O contexto do movimento era claro: período entre as duas guerras mundiais, onde frente à incerteza de paz, muitos desejavam viver apenas o presente, sem muita preocupação com as consequências. To make a long story short: “vivendo la vida loca”.

Em inúmeras oportunidades na vida executiva eu tive a certeza de estar no meio deste movimento, vendo elefantes voadores coloridos tocando trombetas, saídos de um filme de Fellini. Certo que meus 30 anos de vida executiva foram um prato cheio para isso, dado que se iniciaram na década de 90, onde o pessoal fumava em salas de reunião e assédios morais e sexuais eram tratados com uma certa indiferença e normalidade. 

Entretanto, o caso Americanas certamente tomará lugar de destaque destas minhas memórias com um fato trazido pelo jornal Valor Econômico de 03/07/23, com o seguinte título:

Americanas diz a administrador judicial que não tem atas do comitê de auditoria

Alguns adjetivos me vêm à cabeça: previsível, inaceitável, risível e jocoso, entre outros. Sim, no mínimo totalmente desrespeitoso para com o acionista minoritário.

Vou explicar.

A leitura da matéria mostra que a empresa diz que a elaboração de ata não era obrigatória. Entretanto, seu site de RI diz que documentar em ata é uma prática a ser seguida. Isso é no mínimo inconsistente. 

Ops, mais uma vez a palavra “inconsistência” aparece por aqui…

Adicionalmente, dada a sua importância, a reunião do comitê de auditoria precisa ser realizada, pois ali devem ser registrados os principais pontos de discussão com o auditor externo. Esta ata também deve ser enviada formalmente ao presidente do CA para que tenha ciência dos fatos discutidos.

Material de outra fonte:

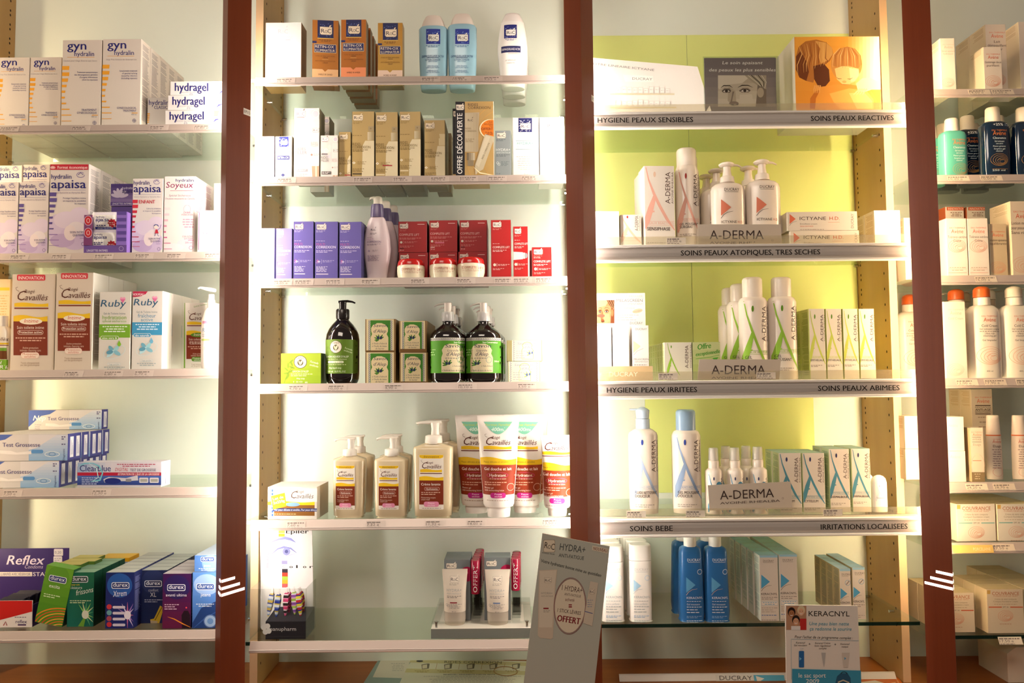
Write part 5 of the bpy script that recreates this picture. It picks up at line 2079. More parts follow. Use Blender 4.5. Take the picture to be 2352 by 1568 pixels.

E tudo isso faz base para o relatório de auditoria, sendo que os principais pontos são descritos ao público externo na seção de PAA – Principais Pontos de Auditoria no relatório elaborado e assinado pela auditoria externa. 

Vamos aos fatos: não há atas, portanto não há documento oficial que comprove eventual ciência do comitê sobre o risco sacado. Também não há ciência dada pelo comitê ao presidente do CA. Não há também documento dele que requisite estas atas formalmente ao comitê de auditoria. Não há menção sobre risco sacado no relatório das auditorias.

Ironicamente falando, todas estas faltas não são um pouco estranhas? 

Não sei porque, mas me vem à mente a máxima de que “não há crime sem cadáver”. Será? O Goleiro Bruno foi julgado e declarado culpado pelo assassinato de Eliza Samudio sem que o cadáver fosse encontrado. Então isso dificulta, mas não elimina o risco.

Tenho sempre batido na tecla que uma boa governança precisa garantir que os riscos sejam identificados, subam pela hierarquia, sejam discutidos internamente nas instâncias adequadas (CA precisa analisar e aprovar Matriz de Risco e Materialidade e não apenas ficar olhando P&L, M&A e discutir sexo dos anjos) e ações de mitigação sejam definidas, executadas e monitoradas. Muitas vezes isso não acontece, ou por incompetência ou por acordos tácitos nada incomuns em muitas organizações. 

O registro de tudo isso tem o poder de mostrar que não se quer esconder nada de ninguém. Transparência é o nome do jogo para quem quer ter uma boa governança na empresa. Isso protege o CNPJ, o CPF dos executivos, os acionistas e stakeholders de um modo geral. 

Falando em CPF, vale lembrar que um bom D&O não resolve tudo. Crime ambiental no Brasil, por exemplo, é inafiançável. E a corda sempre estoura do lado mais fraco.

Você está confiante que sua empresa e seu CPF estão protegidos por uma boa governança da sua empresa?

A minha máxima é a seguinte: better safe than sorry.